#### [OBJECTIVE]
Restate the material word for word and leave out anything that is a picture.

****************

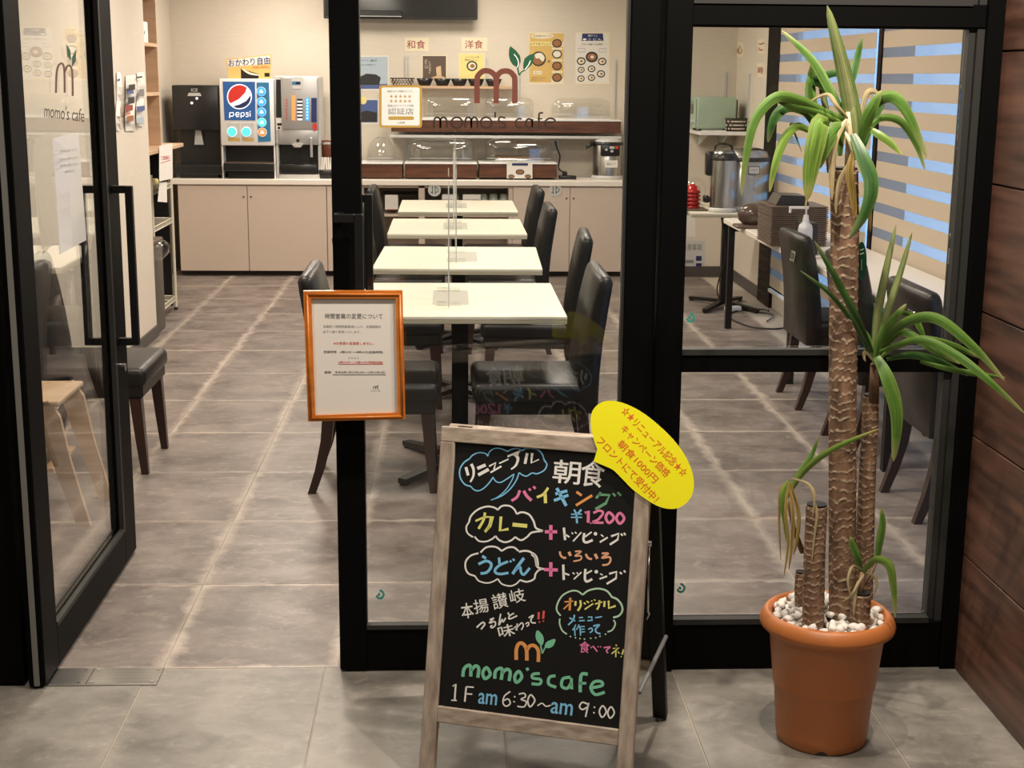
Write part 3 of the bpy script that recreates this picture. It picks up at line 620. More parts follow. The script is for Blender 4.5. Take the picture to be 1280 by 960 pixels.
letters('white cloud outline around the yellow word', 'c_white', [
    st_(Cq([(130, 265), (150, 200), (220, 135), (310, 105), (380, 115), (418, 138)]), 2.2), st_(Cq([(418, 138), (460, 100), (530, 98), (580, 130), (608, 180)]), 2.2), st_(Cq([(608, 180), (660, 162), (730, 185), (775, 250), (800, 320), (870, 350)]), 2.4),
    st_(Cq([(128, 265), (103, 310), (115, 370), (170, 412)]), 2.0), st_(Cq([(185, 405), (230, 450), (300, 455), (360, 430), (395, 400)]), 2.0), st_(Cq([(395, 400), (430, 440), (490, 462), (550, 445), (592, 410)]), 2.2), st_(Cq([(592, 410), (650, 442), (710, 410), (760, 365), (870, 350)]), 2.2)])
letters('yellow word in the white cloud', 'c_yellow', [st_(Cq([(195, 250), (285, 210), (372, 210), (345, 300), (290, 362)]), 2.6, False), st_(Cq([(290, 165), (275, 240), (225, 328)]), 3.2), st_(Cq([(350, 212), (335, 290), (290, 358)]), 3.2), st_(Cq([(450, 205), (440, 345), (525, 330)]), 3.6, False), st_(Cq([(565, 285), (712, 300)]), 4.8)])
letters('white cloud outline around the blue word', 'c_white', [
    st_(Cq([(245, 565), (300, 515), (370, 505), (420, 520), (455, 550)]), 2.2), st_(Cq([(455, 550), (520, 515), (580, 515), (625, 550)]), 2.2), st_(Cq([(630, 558), (690, 548), (745, 560), (785, 600), (805, 660), (815, 710), (870, 730)]), 2.4), st_(Cq([(760, 575), (795, 610), (808, 660), (812, 700)]), 4.6),
    st_(Cq([(225, 572), (150, 595), (100, 650), (95, 720), (125, 775), (190, 800)]), 2.2), st_(Cq([(190, 800), (230, 850), (310, 870), (370, 855), (418, 828)]), 1.8), st_(Cq([(418, 828), (460, 880), (540, 900), (600, 880), (640, 840)]), 1.8), st_(Cq([(640, 840), (710, 858), (780, 830), (795, 780), (830, 740), (880, 728)]), 2.2)])
letters('blue word in the white cloud', 'c_blue', [st_(Cq([(262, 600), (300, 625)]), 3.4), st_(Cq([(225, 682), (300, 650), (350, 675), (345, 720), (305, 765), (245, 775)]), 3.4), st_(Cq([(430, 615), (435, 680)]), 3.2), st_(Cq([(520, 655), (440, 690), (392, 735), (400, 770), (450, 780), (525, 768)]), 3.2), st_(Cq([(540, 645), (552, 662)]), 2.6), st_(Cq([(568, 628), (585, 648)]), 2.6),
    st_(Cq([(680, 620), (620, 700), (565, 780)]), 3.8), st_(Cq([(590, 745), (640, 710), (650, 760), (680, 785), (738, 720)]), 3.2)])
letters('orange word above the lower topping', 'c_peach', [st_(D([(292, 190), (305, 240), (345, 270), (370, 262)]), 2.6), st_(D([(405, 195), (425, 245)]), 3.6), st_(D([(480, 190), (555, 190), (480, 245), (550, 245), (550, 290), (460, 312)]), 2.0), st_(D([(612, 220), (640, 270), (690, 285)]), 2.8), st_(D([(725, 220), (755, 280)]), 3.6), st_(D([(810, 215), (890, 215), (810, 270), (905, 260), (915, 310), (880, 350), (815, 358)]), 2.4)])
letters('green cloud outline at the lower right', 'c_mint', [st_(Fq([(200, 380), (155, 320), (160, 240), (220, 140), (320, 85), (400, 85), (465, 130)]), 2.0), st_(Fq([(465, 130), (530, 80), (640, 55), (740, 75), (790, 120), (812, 155)]), 2.2), st_(Fq([(812, 155), (880, 185), (930, 250), (940, 320), (900, 380), (830, 402)]), 2.4), st_(Fq([(190, 415), (188, 480), (220, 560), (275, 602)]), 1.8), st_(Fq([(835, 432), (855, 480), (820, 550), (762, 575)]), 1.8)] +
    [('d', 680 + x / 9.6, 730 + y / 9.6, 1.0) for x, y in ((318, 630), (378, 645), (432, 655), (485, 660), (560, 652), (620, 645), (672, 628), (738, 603))])
letters('orange and yellow word in the green cloud', 'c_yellow', [st_(Fq([(380, 205), (375, 262)]), 2.6), st_(Fq([(435, 195), (440, 260), (405, 322)]), 2.6), st_(Fq([(478, 222), (500, 245)]), 1.8), st_(Fq([(510, 205), (540, 225)]), 1.8), st_(Fq([(590, 235), (488, 305)]), 1.8), st_(Fq([(565, 210), (580, 198)]), 1.4), st_(Fq([(600, 185), (618, 200)]), 1.4),
    st_(Fq([(612, 240), (698, 215)]), 1.8), st_(Fq([(665, 195), (660, 260), (635, 308)]), 2.4), st_(Fq([(728, 205), (722, 275)]), 2.6), st_(Fq([(775, 200), (778, 290), (860, 262)]), 2.6, False)])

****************

#### [SOLVED PROBLEM]
Write part 3 of the bpy script that recreates this picture. It picks up at line 620. More parts follow. The script is for Blender 4.5. Take the picture to be 1280 by 960 pixels.
letters('white cloud outline around the yellow word', 'c_white', [
    st_(Cq([(130, 265), (150, 200), (220, 135), (310, 105), (380, 115), (418, 138)]), 2.2), st_(Cq([(418, 138), (460, 100), (530, 98), (580, 130), (608, 180)]), 2.2), st_(Cq([(608, 180), (660, 162), (730, 185), (775, 250), (800, 320), (870, 350)]), 2.4),
    st_(Cq([(128, 265), (103, 310), (115, 370), (170, 412)]), 2.0), st_(Cq([(185, 405), (230, 450), (300, 455), (360, 430), (395, 400)]), 2.0), st_(Cq([(395, 400), (430, 440), (490, 462), (550, 445), (592, 410)]), 2.2), st_(Cq([(592, 410), (650, 442), (710, 410), (760, 365), (870, 350)]), 2.2)])
letters('yellow word in the white cloud', 'c_yellow', [st_(Cq([(195, 250), (285, 210), (372, 210), (345, 300), (290, 362)]), 2.6, False), st_(Cq([(290, 165), (275, 240), (225, 328)]), 3.2), st_(Cq([(350, 212), (335, 290), (290, 358)]), 3.2), st_(Cq([(450, 205), (440, 345), (525, 330)]), 3.6, False), st_(Cq([(565, 285), (712, 300)]), 4.8)])
letters('white cloud outline around the blue word', 'c_white', [
    st_(Cq([(245, 565), (300, 515), (370, 505), (420, 520), (455, 550)]), 2.2), st_(Cq([(455, 550), (520, 515), (580, 515), (625, 550)]), 2.2), st_(Cq([(630, 558), (690, 548), (745, 560), (785, 600), (805, 660), (815, 710), (870, 730)]), 2.4), st_(Cq([(760, 575), (795, 610), (808, 660), (812, 700)]), 4.6),
    st_(Cq([(225, 572), (150, 595), (100, 650), (95, 720), (125, 775), (190, 800)]), 2.2), st_(Cq([(190, 800), (230, 850), (310, 870), (370, 855), (418, 828)]), 1.8), st_(Cq([(418, 828), (460, 880), (540, 900), (600, 880), (640, 840)]), 1.8), st_(Cq([(640, 840), (710, 858), (780, 830), (795, 780), (830, 740), (880, 728)]), 2.2)])
letters('blue word in the white cloud', 'c_blue', [st_(Cq([(262, 600), (300, 625)]), 3.4), st_(Cq([(225, 682), (300, 650), (350, 675), (345, 720), (305, 765), (245, 775)]), 3.4), st_(Cq([(430, 615), (435, 680)]), 3.2), st_(Cq([(520, 655), (440, 690), (392, 735), (400, 770), (450, 780), (525, 768)]), 3.2), st_(Cq([(540, 645), (552, 662)]), 2.6), st_(Cq([(568, 628), (585, 648)]), 2.6),
    st_(Cq([(680, 620), (620, 700), (565, 780)]), 3.8), st_(Cq([(590, 745), (640, 710), (650, 760), (680, 785), (738, 720)]), 3.2)])
letters('orange word above the lower topping', 'c_peach', [st_(D([(292, 190), (305, 240), (345, 270), (370, 262)]), 2.6), st_(D([(405, 195), (425, 245)]), 3.6), st_(D([(480, 190), (555, 190), (480, 245), (550, 245), (550, 290), (460, 312)]), 2.0), st_(D([(612, 220), (640, 270), (690, 285)]), 2.8), st_(D([(725, 220), (755, 280)]), 3.6), st_(D([(810, 215), (890, 215), (810, 270), (905, 260), (915, 310), (880, 350), (815, 358)]), 2.4)])
letters('green cloud outline at the lower right', 'c_mint', [st_(Fq([(200, 380), (155, 320), (160, 240), (220, 140), (320, 85), (400, 85), (465, 130)]), 2.0), st_(Fq([(465, 130), (530, 80), (640, 55), (740, 75), (790, 120), (812, 155)]), 2.2), st_(Fq([(812, 155), (880, 185), (930, 250), (940, 320), (900, 380), (830, 402)]), 2.4), st_(Fq([(190, 415), (188, 480), (220, 560), (275, 602)]), 1.8), st_(Fq([(835, 432), (855, 480), (820, 550), (762, 575)]), 1.8)] +
    [('d', 680 + x / 9.6, 730 + y / 9.6, 1.0) for x, y in ((318, 630), (378, 645), (432, 655), (485, 660), (560, 652), (620, 645), (672, 628), (738, 603))])
letters('orange and yellow word in the green cloud', 'c_yellow', [st_(Fq([(380, 205), (375, 262)]), 2.6), st_(Fq([(435, 195), (440, 260), (405, 322)]), 2.6), st_(Fq([(478, 222), (500, 245)]), 1.8), st_(Fq([(510, 205), (540, 225)]), 1.8), st_(Fq([(590, 235), (488, 305)]), 1.8), st_(Fq([(565, 210), (580, 198)]), 1.4), st_(Fq([(600, 185), (618, 200)]), 1.4),
    st_(Fq([(612, 240), (698, 215)]), 1.8), st_(Fq([(665, 195), (660, 260), (635, 308)]), 2.4), st_(Fq([(728, 205), (722, 275)]), 2.6), st_(Fq([(775, 200), (778, 290), (860, 262)]), 2.6, False)])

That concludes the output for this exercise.